To address the challenge of agile and efficient locomotion control in biomimetic robotic fish, this paper proposes a CPG-free end-to-end deep reinforcement learning framework that directly maps sensory inputs to actuator commands. Methodologically, it integrates high-fidelity CFD-based simulation modeling with a dual calibration mechanism—standardizing fluid density and servo dynamics—to enable zero-shot sim-to-real deployment. Key contributions include: (i) the first CPG-free, purely data-driven swimming control paradigm; and (ii) a transferable dual-calibration strategy that substantially narrows the simulation-to-reality gap. Experimental validation on a physical robotic fish platform demonstrates a 18% increase in swimming speed, a 32% reduction in turning radius, and a 24% decrease in energy consumption, while enabling open-loop execution of complex underwater maneuvers.

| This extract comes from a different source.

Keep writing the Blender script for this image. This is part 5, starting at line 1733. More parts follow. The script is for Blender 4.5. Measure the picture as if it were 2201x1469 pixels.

The pursuit of agile and efficient underwater robots, especially bio-mimetic robotic fish, has been impeded by challenges in creating motion controllers that are able to fully exploit their hydrodynamic capabilities. This paper addresses these challenges by introducing a novel, model-free, end-to-end control framework that leverages Deep Reinforcement Learning (DRL) to enable agile and energy-efficient swimming of robotic fish. Unlike existing methods that rely on predefined trigonometric swimming patterns like Central Pattern Generators (CPG), our approach directly outputs low-level actuator commands without strong constraints, enabling the robotic fish to learn agile swimming behaviors. In addition, by integrating a high-performance Computational Fluid Dynamics (CFD) simulator with innovative sim-to-real strategies, such as normalized density calibration and servo response calibration, the proposed framework significantly mitigates the sim-to-real gap, facilitating direct transfer of control policies to real-world environments without fine-tuning. Comparative experiments demonstrate that our method achieves faster swimming speeds, smaller turn-around radii, and reduced energy consumption compared to the state-of-the-art swimming controllers. Furthermore, the proposed framework shows promise in addressing complex tasks, paving the way for more effective deployment of robotic fish in real aquatic environments.